Chambers, however, confronted much more devastating economic difficulties as a result of the deep recession brought on by the sharp fall in oil prices in 1982. Decreased oil production lowered government revenues, a sizable portion of which were derived from the petroleum industry. Growing fiscal deficits prompted the Chambers government to pursue unpopular domestic policies, such as decreased subsidies, increased utility rates, an increased tax base, and, most important, deep reductions in capital expenditures, thereby eliminating most funds for economic development. To stabilize the country's deteriorating balance of payments position, the government opted for equally unpopular trade policies. These measures included a new import licensing system and a dual exchange rate, both of which drew the ire of other Caricom nations. To help smooth the adjustment period, the Chambers government invited William Demas, a well-known Trinidadian economist and president of the Caribbean Development Bank, to write a broad "Imperatives of Adjustment Plan" to help stabilize the country's accounts and work toward a recovery.

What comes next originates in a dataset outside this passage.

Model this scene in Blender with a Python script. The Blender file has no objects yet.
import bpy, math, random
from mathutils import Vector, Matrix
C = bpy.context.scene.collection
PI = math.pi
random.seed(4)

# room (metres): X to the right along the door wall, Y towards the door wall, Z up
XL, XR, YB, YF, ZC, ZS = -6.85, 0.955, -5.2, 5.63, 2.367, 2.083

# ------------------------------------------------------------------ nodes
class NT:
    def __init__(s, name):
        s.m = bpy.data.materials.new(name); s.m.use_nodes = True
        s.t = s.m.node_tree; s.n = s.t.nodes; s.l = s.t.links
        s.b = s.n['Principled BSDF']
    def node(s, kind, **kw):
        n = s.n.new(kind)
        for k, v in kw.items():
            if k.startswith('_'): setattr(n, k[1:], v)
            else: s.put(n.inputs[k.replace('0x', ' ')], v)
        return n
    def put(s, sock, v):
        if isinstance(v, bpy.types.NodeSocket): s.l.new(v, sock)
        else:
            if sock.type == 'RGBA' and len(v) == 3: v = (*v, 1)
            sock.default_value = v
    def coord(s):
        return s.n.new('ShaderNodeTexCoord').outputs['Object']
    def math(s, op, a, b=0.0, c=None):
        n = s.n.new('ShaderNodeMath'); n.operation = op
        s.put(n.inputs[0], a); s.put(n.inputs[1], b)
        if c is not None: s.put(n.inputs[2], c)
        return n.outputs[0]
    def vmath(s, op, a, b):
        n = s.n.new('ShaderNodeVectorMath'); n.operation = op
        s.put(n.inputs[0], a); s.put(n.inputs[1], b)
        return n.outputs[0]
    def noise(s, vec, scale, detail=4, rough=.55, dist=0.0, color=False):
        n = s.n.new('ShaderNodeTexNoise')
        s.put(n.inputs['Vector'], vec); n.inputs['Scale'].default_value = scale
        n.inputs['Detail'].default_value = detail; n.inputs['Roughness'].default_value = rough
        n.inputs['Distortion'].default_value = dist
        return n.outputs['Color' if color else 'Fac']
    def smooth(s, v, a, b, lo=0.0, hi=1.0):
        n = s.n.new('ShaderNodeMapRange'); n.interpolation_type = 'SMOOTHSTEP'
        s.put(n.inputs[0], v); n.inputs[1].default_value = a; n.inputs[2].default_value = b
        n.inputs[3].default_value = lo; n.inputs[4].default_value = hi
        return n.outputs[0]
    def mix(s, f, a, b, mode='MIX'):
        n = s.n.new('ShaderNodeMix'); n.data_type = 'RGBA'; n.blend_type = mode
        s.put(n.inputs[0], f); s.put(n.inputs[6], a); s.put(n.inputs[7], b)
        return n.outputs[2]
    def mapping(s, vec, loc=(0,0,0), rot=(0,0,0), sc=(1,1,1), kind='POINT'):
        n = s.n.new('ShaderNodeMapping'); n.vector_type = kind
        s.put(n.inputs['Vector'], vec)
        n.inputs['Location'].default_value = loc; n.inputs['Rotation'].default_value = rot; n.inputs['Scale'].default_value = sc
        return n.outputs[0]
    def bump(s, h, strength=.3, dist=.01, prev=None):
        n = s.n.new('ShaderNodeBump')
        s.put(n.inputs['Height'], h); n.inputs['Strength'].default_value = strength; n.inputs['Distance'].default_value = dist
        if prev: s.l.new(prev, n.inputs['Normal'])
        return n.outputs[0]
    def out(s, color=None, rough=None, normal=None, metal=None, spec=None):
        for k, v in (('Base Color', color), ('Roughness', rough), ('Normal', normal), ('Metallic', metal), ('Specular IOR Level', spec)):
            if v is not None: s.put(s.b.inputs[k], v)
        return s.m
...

A recovery, however, never materialized under Chambers, and the Robinson government was faced with the same task of reversing the recession, reducing budget deficits, and stabilizing the balance of payments, but with fewer resources. In 1987 the Robinson government proposed few policies that diverged widely from those of Chambers. A major goal of the Robinson government, however, was to improve relations with Caricom trading partners, which had soured because of Trinidad and Tobago's protectionist policies in the early to mid-1980s. The unification of the country's exchange rate in January 1987, followed by the removal of a 12-percent import duty for most Caricom countries in July, did help to revive regional integration. On the budgetary side, Robinson continued to reduce capital expenditures; unlike Chambers, however, he attempted deep cuts in current expenditures, most notably the cost of living allowances of civil servants. That proposal was withdrawn, however, after a storm of protest. Nonetheless, the issue was important in that it symbolized the difficulty the Robinson government might face in seeking economic concessions after a decade of great wealth. In his 1987 budget speech, Robinson warned of the possible divestment of some state-run enterprises, thus earning his government an early reputation as pro-business. In the late 1980s, the NAR government's main economic objectives remained economic recovery and diversification; nonetheless, the new government cautioned that its economic program would require ten years to be completely effective.